Start of Data shown
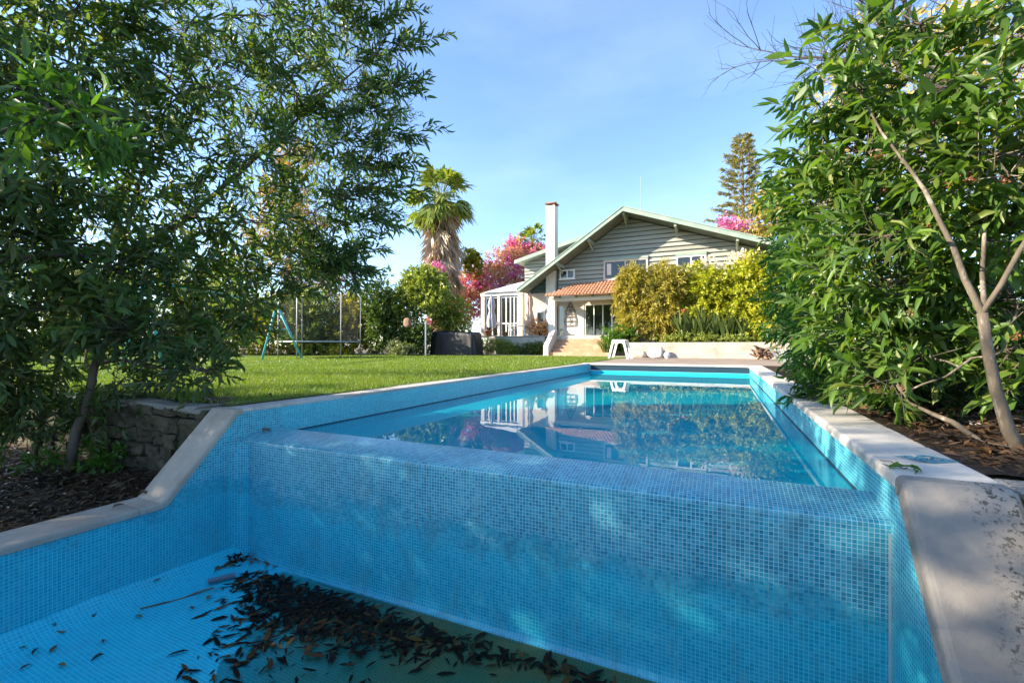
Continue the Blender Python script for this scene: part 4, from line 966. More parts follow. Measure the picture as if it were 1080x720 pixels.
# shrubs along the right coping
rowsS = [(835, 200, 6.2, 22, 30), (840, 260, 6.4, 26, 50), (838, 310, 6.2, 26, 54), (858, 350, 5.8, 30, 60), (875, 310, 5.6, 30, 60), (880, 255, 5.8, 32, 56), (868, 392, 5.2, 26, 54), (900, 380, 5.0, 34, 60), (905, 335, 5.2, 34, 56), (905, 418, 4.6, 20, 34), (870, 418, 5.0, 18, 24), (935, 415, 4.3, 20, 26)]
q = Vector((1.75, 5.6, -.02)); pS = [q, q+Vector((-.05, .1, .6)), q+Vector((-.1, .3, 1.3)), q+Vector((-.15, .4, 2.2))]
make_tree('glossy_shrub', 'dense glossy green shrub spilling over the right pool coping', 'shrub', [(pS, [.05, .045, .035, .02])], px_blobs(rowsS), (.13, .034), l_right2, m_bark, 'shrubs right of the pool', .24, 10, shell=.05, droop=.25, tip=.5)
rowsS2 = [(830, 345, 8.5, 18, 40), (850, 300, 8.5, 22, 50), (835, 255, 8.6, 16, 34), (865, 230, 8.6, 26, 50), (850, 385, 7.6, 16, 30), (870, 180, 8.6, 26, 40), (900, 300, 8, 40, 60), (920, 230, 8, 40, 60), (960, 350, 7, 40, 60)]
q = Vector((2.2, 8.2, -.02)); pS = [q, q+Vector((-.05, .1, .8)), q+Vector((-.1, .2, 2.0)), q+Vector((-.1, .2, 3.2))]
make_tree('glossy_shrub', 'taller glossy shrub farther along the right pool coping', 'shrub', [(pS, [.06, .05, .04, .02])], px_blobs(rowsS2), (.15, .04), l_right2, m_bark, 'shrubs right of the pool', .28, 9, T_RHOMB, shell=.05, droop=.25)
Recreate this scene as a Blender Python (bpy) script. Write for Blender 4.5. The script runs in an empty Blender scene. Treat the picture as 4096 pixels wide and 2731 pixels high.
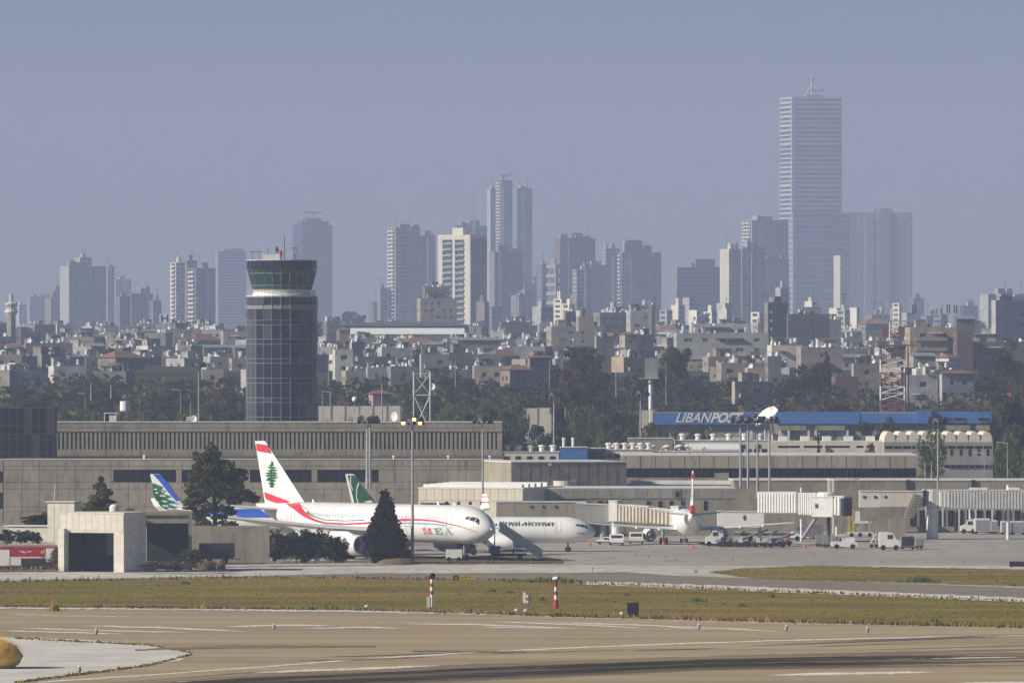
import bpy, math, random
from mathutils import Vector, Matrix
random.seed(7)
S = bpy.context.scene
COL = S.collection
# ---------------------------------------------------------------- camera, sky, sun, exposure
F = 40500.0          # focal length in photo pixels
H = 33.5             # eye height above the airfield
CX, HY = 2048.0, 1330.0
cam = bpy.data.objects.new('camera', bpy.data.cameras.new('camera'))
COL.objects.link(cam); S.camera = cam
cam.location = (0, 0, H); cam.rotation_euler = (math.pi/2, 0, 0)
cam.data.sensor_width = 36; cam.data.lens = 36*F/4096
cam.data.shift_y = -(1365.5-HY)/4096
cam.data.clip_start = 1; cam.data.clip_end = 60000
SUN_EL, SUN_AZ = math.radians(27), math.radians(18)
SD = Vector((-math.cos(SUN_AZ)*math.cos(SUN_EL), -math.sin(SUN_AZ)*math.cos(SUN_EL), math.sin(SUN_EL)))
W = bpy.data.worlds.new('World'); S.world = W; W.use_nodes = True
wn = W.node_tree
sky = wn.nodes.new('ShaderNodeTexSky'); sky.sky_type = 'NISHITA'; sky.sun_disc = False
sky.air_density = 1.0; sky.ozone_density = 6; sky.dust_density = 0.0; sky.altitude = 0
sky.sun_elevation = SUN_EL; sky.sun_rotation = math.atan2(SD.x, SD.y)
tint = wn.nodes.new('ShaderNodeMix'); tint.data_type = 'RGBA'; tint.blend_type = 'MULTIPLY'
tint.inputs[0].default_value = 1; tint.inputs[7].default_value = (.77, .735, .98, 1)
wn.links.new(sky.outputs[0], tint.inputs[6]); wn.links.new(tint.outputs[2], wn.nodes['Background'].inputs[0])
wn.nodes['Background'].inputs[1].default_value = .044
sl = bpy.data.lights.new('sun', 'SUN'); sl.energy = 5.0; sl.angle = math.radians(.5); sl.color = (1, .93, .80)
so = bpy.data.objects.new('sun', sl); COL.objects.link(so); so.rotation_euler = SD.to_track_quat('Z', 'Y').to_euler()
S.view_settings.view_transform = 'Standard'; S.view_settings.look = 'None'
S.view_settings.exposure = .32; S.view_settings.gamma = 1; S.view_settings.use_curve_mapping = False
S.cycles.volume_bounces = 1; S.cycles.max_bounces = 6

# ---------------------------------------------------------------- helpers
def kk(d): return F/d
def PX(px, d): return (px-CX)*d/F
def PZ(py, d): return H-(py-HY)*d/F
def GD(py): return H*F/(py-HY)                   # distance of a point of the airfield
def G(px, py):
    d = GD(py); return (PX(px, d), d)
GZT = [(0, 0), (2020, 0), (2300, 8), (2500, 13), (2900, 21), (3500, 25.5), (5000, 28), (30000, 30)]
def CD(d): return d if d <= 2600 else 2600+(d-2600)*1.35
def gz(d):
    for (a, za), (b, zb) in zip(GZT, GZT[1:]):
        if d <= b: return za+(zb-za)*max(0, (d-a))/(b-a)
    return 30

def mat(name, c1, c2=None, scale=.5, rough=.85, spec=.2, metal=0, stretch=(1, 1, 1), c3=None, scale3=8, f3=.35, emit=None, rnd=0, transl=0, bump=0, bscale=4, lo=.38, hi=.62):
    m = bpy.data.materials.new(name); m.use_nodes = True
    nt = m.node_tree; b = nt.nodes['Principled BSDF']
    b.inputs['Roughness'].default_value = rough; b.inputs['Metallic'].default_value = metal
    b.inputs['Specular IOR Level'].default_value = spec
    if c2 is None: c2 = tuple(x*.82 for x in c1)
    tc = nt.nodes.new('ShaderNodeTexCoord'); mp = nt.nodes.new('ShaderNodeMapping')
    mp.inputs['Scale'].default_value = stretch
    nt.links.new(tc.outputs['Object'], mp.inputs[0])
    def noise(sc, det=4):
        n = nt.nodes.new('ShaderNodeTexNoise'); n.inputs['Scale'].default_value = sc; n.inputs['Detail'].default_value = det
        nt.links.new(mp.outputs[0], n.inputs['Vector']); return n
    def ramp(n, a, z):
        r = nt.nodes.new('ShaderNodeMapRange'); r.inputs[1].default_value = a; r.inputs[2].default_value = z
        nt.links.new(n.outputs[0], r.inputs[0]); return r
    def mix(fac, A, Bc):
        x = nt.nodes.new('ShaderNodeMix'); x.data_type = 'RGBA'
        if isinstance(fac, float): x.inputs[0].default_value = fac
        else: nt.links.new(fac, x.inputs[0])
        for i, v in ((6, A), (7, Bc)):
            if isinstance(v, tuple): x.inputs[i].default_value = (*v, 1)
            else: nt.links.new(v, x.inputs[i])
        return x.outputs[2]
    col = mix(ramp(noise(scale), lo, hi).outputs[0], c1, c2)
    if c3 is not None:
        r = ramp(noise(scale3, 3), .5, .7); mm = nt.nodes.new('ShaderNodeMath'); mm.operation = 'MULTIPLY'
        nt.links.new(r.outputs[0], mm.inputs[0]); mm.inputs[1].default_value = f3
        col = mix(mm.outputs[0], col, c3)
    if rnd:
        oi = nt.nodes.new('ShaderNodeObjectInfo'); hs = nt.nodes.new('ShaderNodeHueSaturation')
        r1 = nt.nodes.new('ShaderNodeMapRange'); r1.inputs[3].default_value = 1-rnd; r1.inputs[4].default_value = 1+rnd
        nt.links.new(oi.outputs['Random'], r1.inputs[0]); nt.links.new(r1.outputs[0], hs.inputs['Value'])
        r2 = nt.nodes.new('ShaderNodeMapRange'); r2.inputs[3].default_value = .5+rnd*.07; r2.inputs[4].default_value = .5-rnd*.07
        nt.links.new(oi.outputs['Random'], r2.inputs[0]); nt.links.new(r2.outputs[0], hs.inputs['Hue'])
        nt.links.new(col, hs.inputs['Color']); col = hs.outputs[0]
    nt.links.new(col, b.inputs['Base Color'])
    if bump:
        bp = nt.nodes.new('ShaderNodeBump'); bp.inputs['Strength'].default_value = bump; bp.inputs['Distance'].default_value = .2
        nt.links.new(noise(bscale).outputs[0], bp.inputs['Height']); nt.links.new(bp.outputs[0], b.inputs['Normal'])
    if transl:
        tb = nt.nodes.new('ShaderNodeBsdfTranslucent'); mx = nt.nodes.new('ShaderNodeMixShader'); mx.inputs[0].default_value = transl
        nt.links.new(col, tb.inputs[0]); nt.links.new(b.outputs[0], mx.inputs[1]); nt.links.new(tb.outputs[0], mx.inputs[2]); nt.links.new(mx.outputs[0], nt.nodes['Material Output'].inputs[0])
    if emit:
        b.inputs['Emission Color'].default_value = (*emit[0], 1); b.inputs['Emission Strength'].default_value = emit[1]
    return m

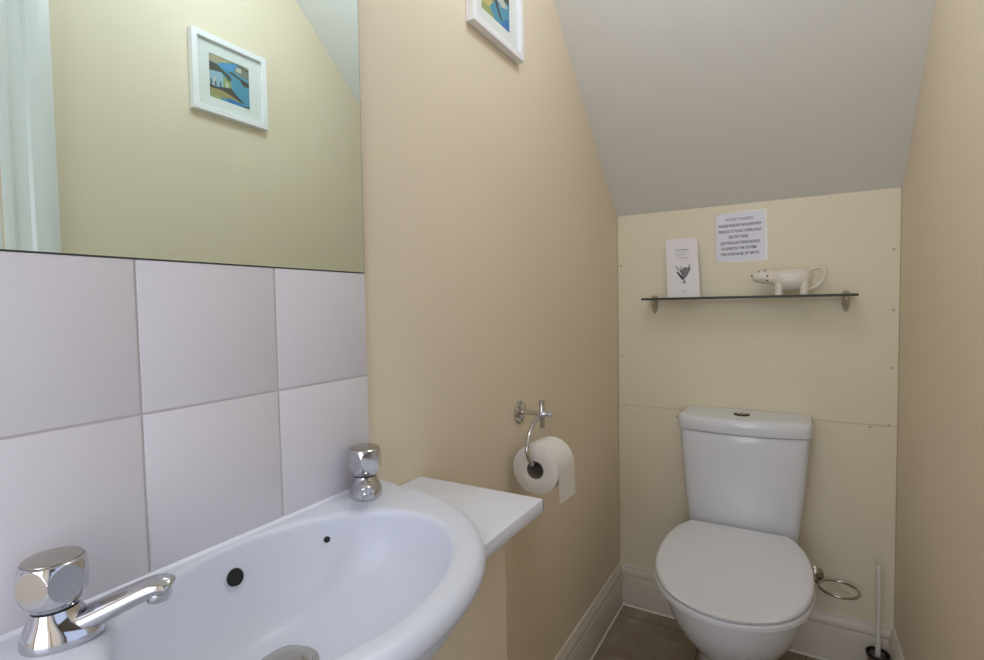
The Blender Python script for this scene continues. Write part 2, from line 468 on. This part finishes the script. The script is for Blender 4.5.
End of Data shown
*Goal*. Without the pictures, repeat the entries above line by line, from the first through the one that contains "make_tree('glossy_shrub', 'taller glossy", both ends included.

*Result for this exercise*.
Continue the Blender Python script for this scene: part 4, from line 966. More parts follow. Measure the picture as if it were 1080x720 pixels.
# shrubs along the right coping
rowsS = [(835, 200, 6.2, 22, 30), (840, 260, 6.4, 26, 50), (838, 310, 6.2, 26, 54), (858, 350, 5.8, 30, 60), (875, 310, 5.6, 30, 60), (880, 255, 5.8, 32, 56), (868, 392, 5.2, 26, 54), (900, 380, 5.0, 34, 60), (905, 335, 5.2, 34, 56), (905, 418, 4.6, 20, 34), (870, 418, 5.0, 18, 24), (935, 415, 4.3, 20, 26)]
q = Vector((1.75, 5.6, -.02)); pS = [q, q+Vector((-.05, .1, .6)), q+Vector((-.1, .3, 1.3)), q+Vector((-.15, .4, 2.2))]
make_tree('glossy_shrub', 'dense glossy green shrub spilling over the right pool coping', 'shrub', [(pS, [.05, .045, .035, .02])], px_blobs(rowsS), (.13, .034), l_right2, m_bark, 'shrubs right of the pool', .24, 10, shell=.05, droop=.25, tip=.5)
rowsS2 = [(830, 345, 8.5, 18, 40), (850, 300, 8.5, 22, 50), (835, 255, 8.6, 16, 34), (865, 230, 8.6, 26, 50), (850, 385, 7.6, 16, 30), (870, 180, 8.6, 26, 40), (900, 300, 8, 40, 60), (920, 230, 8, 40, 60), (960, 350, 7, 40, 60)]
q = Vector((2.2, 8.2, -.02)); pS = [q, q+Vector((-.05, .1, .8)), q+Vector((-.1, .2, 2.0)), q+Vector((-.1, .2, 3.2))]
make_tree('glossy_shrub', 'taller glossy shrub farther along the right pool coping', 'shrub', [(pS, [.06, .05, .04, .02])], px_blobs(rowsS2), (.15, .04), l_right2, m_bark, 'shrubs right of the pool', .28, 9, T_RHOMB, shell=.05, droop=.25)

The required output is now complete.